Auch wenn heute die meisten von uns ihre Lebensmittel eher kaufen und wenig selbst anbauen, haben wir daheim Vorräte für schlechte Zeiten.

Doch nicht nur materielle Vorräte können und sollen wir sammeln, auch Vorräte für die Seele und den Geist sind wichtig. Im Kindergarten habe ich oft das Buch „Frederick“ von Leo Lionni vorgelesen – es geht darin um eine etwas andere junge Maus. Als alle Mäuse für den Winter Vorräte anlegen, sitzt Frederick rum, beobachtet und staunt. Und wenn die anderen schon etwas genervt fragen, warum er nicht arbeitet, dann sagt Frederick, er arbeite doch: er sammelt Farben und Sonnenstrahlen und Wörter für die dunkle und kalte Jahreszeit. Erst spät im Winter, als die meisten Vorräte schon aufgebraucht sind und die Mäuse sich kaum noch an die warmen und schönen Tage erinnern können, kommt Fredericks Zeit. Er kann die Mäuse an die bunten Farben und die wärmenden Sonnenstrahlen erinnern und aus den gesammelten Worten entsteht ein wunderschönes Gedicht. Ja, Frederick hat das Gute aus den anderen Jahreszeiten gesammelt und konserviert.

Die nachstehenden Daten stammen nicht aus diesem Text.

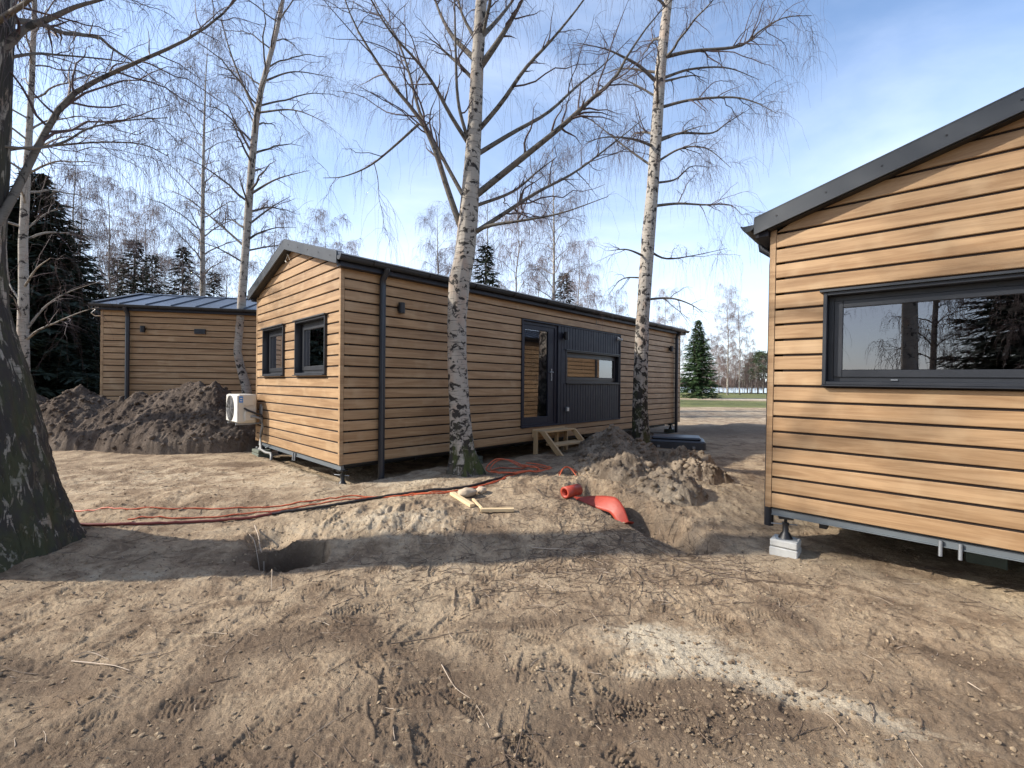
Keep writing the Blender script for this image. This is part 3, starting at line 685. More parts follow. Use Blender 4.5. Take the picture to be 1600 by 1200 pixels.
jack_and_block(mid, -.35, 2.6, M['concrete_d'], 'screw jack in shade under the middle cabin behind the white trunk', 'dark block in shade under the middle cabin behind the white trunk', size=(.16, .1, .07))
jack_and_block(mid, -.2, L-.2, M['concrete_d'], 'screw jack under the far corner of the middle cabin', 'dark block under the far corner of the middle cabin', size=(.16, .1, .07))

# ------------------------------------------------------------------ air conditioners
def ac(rt, x0, z0, label, big=True):
    p = loc2w(rt, x0, 0, z0)
    r = empty('air_conditioner', p, rt.rotation_euler.z, label, 'air conditioner', 'outdoor air conditioner units')
    w, d, h, g = .72, .29, .50, .10           # hung on the gable; x along wall, -y outward
    mb = MB(); mb.box(-w, 0, -g-d, -g, 0, h); mb.build('casing', M['beige'], r, .018)
    mb = MB(); mb.box(-w+.006, -.006, -g-d-.018, -g-d+.004, .012, h-.012); mb.build('front_panel', M['white'], r, .014)
    cx, cz = -w+.30, h/2; mb = MB()
    for q in range(9): 
        R = .05+q*.0215; mb.tube([(cx+R*math.cos(t), -g-d-.026, cz+R*math.sin(t)) for t in np.linspace(0, 2*math.pi, 30)], .0045, 5, cap=False)
    for q in range(12):
        t = q*math.pi/6; mb.tube([(cx+.04*math.cos(t), -g-d-.028, cz+.04*math.sin(t)), (cx+.225*math.cos(t), -g-d-.028, cz+.225*math.sin(t))], .004, 5)
    mb.tube([(cx, -g-d-.022, cz), (cx, -g-d-.0195, cz)], .228, 32); mb.build('fan_grille', M['grille'], r)
    mb = MB(); mb.box(.0, .045, -g-.20, -g-.03, .04, .21); mb.build('valve_cover', M['beige'], r, .01)
    mb = MB(); mb.box(.001, .014, -g-.22, -g-.05, .30, .42); mb.build('grip', M['beige'], r, .008)
    mb = MB(); mb.box(.0005, .003, -g-d+.012, -g-d+.072, .36, .47); 
    for q in range(2): mb.box(.003, .004, -g-d+.025, -g-d+.06, .385+q*.04, .40+q*.04, 1)
    mb.build('sticker', [M['blue'], M['white']], r)
    for x in (-.10, -w+.12):
        mb = MB(); mb.box(x, x+.035, -g-d-.02, -.004, -.035, -.004); mb.box(x, x+.035, -.03, .0, -.035, .32); mb.build('bracket', M['steel'], r)
    if big:
        mb = MB(); mb.tube([(.02, -g-.20, .26), (.07, -g-.17, .23), (.12, -g-.05, .17), (.145, -g+.03, .14), (.15, -.05, .10)], .018, 8); mb.build('insulated_pipe', M['hose'], r)
        mb = MB(); mb.tube([(.045, -g-.1, .11), (.10, -g-.06, .115), (.155, -.06, .07), (.16, -.055, -.05), (.10, -.06, -.22), (.10, -.07, -.34), (.18, -.08, -.46), (.33, -.05, -.50), (.50, -.02, -.50), (.60, -.04, -.53), (.62, -.05, -.60)], .022, 10); mb.build('conduit', M['greypipe'], r)
        mb = MB(); mb.tube([(.13, -.05, .30), (.14, -.06, .12), (.15, -.05, -.02)], .012, 8); mb.build('conduit', M['greypipe'], r)
ac(mid, -W+.42-.0, .36, 'beige air conditioner with blue sticker and grey conduit on the middle cabin gable')
ac(left, -1.15, .62, 'pale air conditioner just showing past the corner of the farthest cabin', False)

# ------------------------------------------------------------------ wooden steps, tank lid, small things
def steps():
    p = loc2w(mid, 0, 3.80, 0); g = gz(p.x, p.y)
    r = empty('wooden_steps', (p.x, p.y, g), YM, 'raw pine steps with two treads below the glazed door', 'steps')
    H = p.z-g+.20; D = .62; w = .98
    mb = MB()
    for q in ((H-.035, .03, .30), (H*.48, .30, .58)): mb.box(q[1], q[2], .042, w-.042, q[0]-.0, q[0]+.035)
    mb.build('tread', M['pine'], r, .003)
    for y in (0, w-.04):
        mb = MB(); mb.prism([(.16, y, H), (.30, y, H), (D+.22, y, .0), (D+.06, y, .0)], (0, .04, 0)); mb.prism([(.02, y+.002, 0), (.11, y+.002, 0), (.11, y+.002, H-.001), (.02, y+.002, H-.001)], (0, .036, 0)); mb.build('stringer', M['pine'], r, .003)
    mb = MB(); mb.box(.0, .018, -.01, w+.01, H-.14, H+.02); mb.build('back_board', M['pine'], r, .003)
    mb = MB(); mb.box(.05, .12, w*.62, w*.62+.05, 0, H-.04); mb.build('leg', M['pine'], r, .003)
steps()
c = at(1056, 700, 9.75); g = gz(c[0], c[1])
r = empty('tank_lid', (c[0], c[1], g-.02), math.radians(-20), 'dark grey plastic tank lid lying beside the right birch trunk', 'tank lid')
mb = MB(); mb.prism([(-.58, -.40, .0), (.58, -.40, 0), (.58, .40, 0), (-.58, .40, 0)], (0, 0, .20)); mb.build('rim', M['lid'], r, .03)
mb = MB(); mb.prism([(-.50, -.33, .20), (.50, -.33, .20), (.50, .33, .20), (-.50, .33, .20)], (0, 0, .06)); mb.build('cover', M['lid'], r, .035)
for x in (-.35, .35):
    mb = MB(); mb.box(x-.03, x+.03, -.418, -.40, .04, .09); mb.build('latch', M['steel'], r, .004)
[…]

Gerade in den vergangenen Monaten, gezwungen durch die Kontaktbeschränkungen, mussten wir auch diese Erinnerungen raussuchen: die Schallplatte mit Musik aus den 80-ern (ja, das gibt’s auch auf Youtube und Spotify, wenn man den Plattenspieler schon verschenkt hat), ein gutes Buch noch mal lesen und sich auch an schöne Begegnungen mit Menschen erinnern und sich dadurch die Wartezeit verkürzen.

Auch in der Bibel habe ich eine schöne Stelle gefunden, in der es ums Sammeln geht. Eine nicht sehr bekannte Stelle, in einem wenig bekannten Buch aus den Apokryphen. Sie steht bei Jesus Sirach im 25. Kapitel: Wenn du in der Jugend nicht sammelst, wie kannst du dann im Alter etwas finden?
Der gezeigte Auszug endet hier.